Source data —
═══
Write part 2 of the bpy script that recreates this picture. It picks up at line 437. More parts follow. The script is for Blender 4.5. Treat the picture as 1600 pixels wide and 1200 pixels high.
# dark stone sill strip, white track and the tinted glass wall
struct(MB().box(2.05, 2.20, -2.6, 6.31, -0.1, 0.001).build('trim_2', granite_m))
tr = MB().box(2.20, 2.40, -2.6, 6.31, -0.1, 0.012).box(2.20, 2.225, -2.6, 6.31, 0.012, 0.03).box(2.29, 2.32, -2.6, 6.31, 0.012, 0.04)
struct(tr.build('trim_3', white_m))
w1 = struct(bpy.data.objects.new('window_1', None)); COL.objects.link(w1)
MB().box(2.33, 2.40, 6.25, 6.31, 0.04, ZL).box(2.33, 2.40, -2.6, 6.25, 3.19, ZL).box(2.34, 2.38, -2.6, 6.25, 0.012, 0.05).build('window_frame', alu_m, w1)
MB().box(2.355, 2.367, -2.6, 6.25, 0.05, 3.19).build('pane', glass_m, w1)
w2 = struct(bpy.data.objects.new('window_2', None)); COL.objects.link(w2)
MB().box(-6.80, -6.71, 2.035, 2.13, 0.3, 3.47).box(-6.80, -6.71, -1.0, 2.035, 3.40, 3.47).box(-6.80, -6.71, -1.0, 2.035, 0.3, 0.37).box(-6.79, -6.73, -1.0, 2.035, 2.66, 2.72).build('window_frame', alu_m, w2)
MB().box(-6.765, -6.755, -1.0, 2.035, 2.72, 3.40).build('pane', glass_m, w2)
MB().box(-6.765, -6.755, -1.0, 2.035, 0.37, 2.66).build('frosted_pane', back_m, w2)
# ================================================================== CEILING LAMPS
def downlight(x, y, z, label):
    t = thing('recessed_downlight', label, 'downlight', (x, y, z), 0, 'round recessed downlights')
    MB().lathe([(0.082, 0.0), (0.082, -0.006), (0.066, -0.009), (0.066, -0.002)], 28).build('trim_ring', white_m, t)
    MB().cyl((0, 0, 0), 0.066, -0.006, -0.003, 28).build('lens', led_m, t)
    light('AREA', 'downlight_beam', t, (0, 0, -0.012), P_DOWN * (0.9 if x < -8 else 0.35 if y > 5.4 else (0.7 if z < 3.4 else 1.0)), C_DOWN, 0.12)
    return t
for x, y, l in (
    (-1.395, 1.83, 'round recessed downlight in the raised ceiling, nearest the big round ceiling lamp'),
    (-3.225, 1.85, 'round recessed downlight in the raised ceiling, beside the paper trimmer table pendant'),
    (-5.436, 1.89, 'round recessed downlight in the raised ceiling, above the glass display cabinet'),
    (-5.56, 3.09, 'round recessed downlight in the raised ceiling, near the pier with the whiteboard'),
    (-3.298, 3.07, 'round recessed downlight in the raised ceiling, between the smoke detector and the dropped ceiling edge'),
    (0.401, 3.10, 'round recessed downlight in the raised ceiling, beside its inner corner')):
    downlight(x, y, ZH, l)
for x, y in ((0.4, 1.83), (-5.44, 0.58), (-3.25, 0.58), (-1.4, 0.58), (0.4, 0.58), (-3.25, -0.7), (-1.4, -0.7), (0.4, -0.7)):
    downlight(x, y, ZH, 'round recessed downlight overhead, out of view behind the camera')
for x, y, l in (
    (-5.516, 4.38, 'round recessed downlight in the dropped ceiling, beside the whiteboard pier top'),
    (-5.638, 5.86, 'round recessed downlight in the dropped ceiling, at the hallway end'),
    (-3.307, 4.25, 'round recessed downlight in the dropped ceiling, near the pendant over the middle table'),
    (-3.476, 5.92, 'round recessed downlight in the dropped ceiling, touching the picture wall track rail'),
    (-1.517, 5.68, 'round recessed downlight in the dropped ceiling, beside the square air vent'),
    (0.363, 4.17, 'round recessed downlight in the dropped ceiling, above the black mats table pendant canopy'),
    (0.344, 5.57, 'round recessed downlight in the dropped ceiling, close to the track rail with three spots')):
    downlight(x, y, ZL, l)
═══
Print the material once more, exactly.

Complete answer —
Write part 2 of the bpy script that recreates this picture. It picks up at line 437. More parts follow. The script is for Blender 4.5. Treat the picture as 1600 pixels wide and 1200 pixels high.
# dark stone sill strip, white track and the tinted glass wall
struct(MB().box(2.05, 2.20, -2.6, 6.31, -0.1, 0.001).build('trim_2', granite_m))
tr = MB().box(2.20, 2.40, -2.6, 6.31, -0.1, 0.012).box(2.20, 2.225, -2.6, 6.31, 0.012, 0.03).box(2.29, 2.32, -2.6, 6.31, 0.012, 0.04)
struct(tr.build('trim_3', white_m))
w1 = struct(bpy.data.objects.new('window_1', None)); COL.objects.link(w1)
MB().box(2.33, 2.40, 6.25, 6.31, 0.04, ZL).box(2.33, 2.40, -2.6, 6.25, 3.19, ZL).box(2.34, 2.38, -2.6, 6.25, 0.012, 0.05).build('window_frame', alu_m, w1)
MB().box(2.355, 2.367, -2.6, 6.25, 0.05, 3.19).build('pane', glass_m, w1)
w2 = struct(bpy.data.objects.new('window_2', None)); COL.objects.link(w2)
MB().box(-6.80, -6.71, 2.035, 2.13, 0.3, 3.47).box(-6.80, -6.71, -1.0, 2.035, 3.40, 3.47).box(-6.80, -6.71, -1.0, 2.035, 0.3, 0.37).box(-6.79, -6.73, -1.0, 2.035, 2.66, 2.72).build('window_frame', alu_m, w2)
MB().box(-6.765, -6.755, -1.0, 2.035, 2.72, 3.40).build('pane', glass_m, w2)
MB().box(-6.765, -6.755, -1.0, 2.035, 0.37, 2.66).build('frosted_pane', back_m, w2)
# ================================================================== CEILING LAMPS
def downlight(x, y, z, label):
    t = thing('recessed_downlight', label, 'downlight', (x, y, z), 0, 'round recessed downlights')
    MB().lathe([(0.082, 0.0), (0.082, -0.006), (0.066, -0.009), (0.066, -0.002)], 28).build('trim_ring', white_m, t)
    MB().cyl((0, 0, 0), 0.066, -0.006, -0.003, 28).build('lens', led_m, t)
    light('AREA', 'downlight_beam', t, (0, 0, -0.012), P_DOWN * (0.9 if x < -8 else 0.35 if y > 5.4 else (0.7 if z < 3.4 else 1.0)), C_DOWN, 0.12)
    return t
for x, y, l in (
    (-1.395, 1.83, 'round recessed downlight in the raised ceiling, nearest the big round ceiling lamp'),
    (-3.225, 1.85, 'round recessed downlight in the raised ceiling, beside the paper trimmer table pendant'),
    (-5.436, 1.89, 'round recessed downlight in the raised ceiling, above the glass display cabinet'),
    (-5.56, 3.09, 'round recessed downlight in the raised ceiling, near the pier with the whiteboard'),
    (-3.298, 3.07, 'round recessed downlight in the raised ceiling, between the smoke detector and the dropped ceiling edge'),
    (0.401, 3.10, 'round recessed downlight in the raised ceiling, beside its inner corner')):
    downlight(x, y, ZH, l)
for x, y in ((0.4, 1.83), (-5.44, 0.58), (-3.25, 0.58), (-1.4, 0.58), (0.4, 0.58), (-3.25, -0.7), (-1.4, -0.7), (0.4, -0.7)):
    downlight(x, y, ZH, 'round recessed downlight overhead, out of view behind the camera')
for x, y, l in (
    (-5.516, 4.38, 'round recessed downlight in the dropped ceiling, beside the whiteboard pier top'),
    (-5.638, 5.86, 'round recessed downlight in the dropped ceiling, at the hallway end'),
    (-3.307, 4.25, 'round recessed downlight in the dropped ceiling, near the pendant over the middle table'),
    (-3.476, 5.92, 'round recessed downlight in the dropped ceiling, touching the picture wall track rail'),
    (-1.517, 5.68, 'round recessed downlight in the dropped ceiling, beside the square air vent'),
    (0.363, 4.17, 'round recessed downlight in the dropped ceiling, above the black mats table pendant canopy'),
    (0.344, 5.57, 'round recessed downlight in the dropped ceiling, close to the track rail with three spots')):
    downlight(x, y, ZL, l)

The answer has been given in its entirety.